The meeting narrowed quickly onto two related problems: how to use tools the city already has (registration, fines, and code enforcement) and how far the city can go without running afoul of Indiana state law. Ramel Ranks, an attorney with Harris Law Firm representing the council, told the room, "Indiana law provides the guide rails for what a city and town can and cannot do," and listed several restrictions the city cannot impose, including minimum-night stays, residency requirements for owners and neighborhood-specific limits that would treat short-term rentals differently than other residential property.

That legal limit shaped the staff and resident proposals that followed. Staff and police described operational steps the city can take without new legislation: create a short-term-rental hotline and registry that planning and code enforcement can use; integrate that registry into a GIS so repeat problem parcels can be identified; and set up a police procedure to log complaints and, when warranted, notify property owners directly.

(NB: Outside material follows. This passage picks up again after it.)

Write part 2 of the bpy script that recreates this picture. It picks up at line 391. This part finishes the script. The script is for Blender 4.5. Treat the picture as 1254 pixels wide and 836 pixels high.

"We can call those owners and say, hey. Look. Michigan City Police Department, we got this complaint," Chief Corley said, describing a possible "blanket" notification the department could send when repeated calls identify a problem property.

Residents pressed for firmer action on a handful of properties they said are frequently the source of noise, trash and parking congestion, naming Fogarty Street and areas along Lakeshore Drive and Canada Park as repeatedly affected neighborhoods. Several speakers said one management company appears repeatedly in listings for problem houses; multiple residents asked staff to prioritize inspections and build a case record so the city can pursue enforcement.

Council and staff reiterated what the 2021 ordinance already requires: short-term rentals must register with the city and the updated fee schedule adopted last year sets fines at $500 per violation. Olson said the registration and fines have not been consistently enforced: "this has never been enforced," she told the meeting.

Participants also discussed public-safety steps the city can pursue. City staff and some operators supported routine fire-safety inspections for units that advertise high occupancies; representatives of some professional managers said they already run annual self-checks of smoke detectors and exits. Several residents and staff expressed concern about listings that advertise capacities well beyond what homes appear able to support; one resident and a retired firefighter warned about the safety risks of advertised capacities in the dozens.

On noise, the council discussed the local ordinance's decibel threshold. The city noise code sets 60 decibels at a private-property line or from 15 feet in a public area as the measurement standard, and staff said they have equipment to measure sound levels but are still working through how to provide the measurement protocol to residents and to the police in a consistent way that will hold up in court.

Council and staff described next steps short of new ordinance powers: launch a short-term-rental hotline (for nonemergency complaints such as trash and registration issues), improve the registration portal in the city's cloud-permit system, integrate complaint records into a GIS so inspectors and police can see repeat addresses, and convene short-term rental owners to pursue voluntary "stewardship" or self-policing measures. The Community Development Board indicated it would convene willing operators to explore a voluntary stewardship or mentoring program.

No formal new ordinance or vote occurred at the workshop. Instead, staff agreed to follow up: code enforcement will be asked to inspect a short list of problem addresses identified during the meeting, the planning department will improve access to the registration form in the cloud-permit portal, and police said they would formalize a notification step for known short-term rental contacts when repeated complaints are logged.

Residents left asking for clearer contact information on listings, easier renewal and lookup of the city's registration database, and quicker, visible follow-up when code or public-safety violations are reported. Several speakers urged neighbors to call 9-1-1 for ongoing noise or safety incidents and then report secondary issues (trash, registration) through the proposed hotline so the city can build records for enforcement.

The workshop made clear that Michigan City has administrative tools it can use now, but that many features residents want ' minimum-night rules, local residency requirements, neighborhood permit caps ' are constrained by state law. Participants agreed to reconvene next steps after staff compiles registry and complaint data and the code enforcement office visits the properties flagged at the meeting.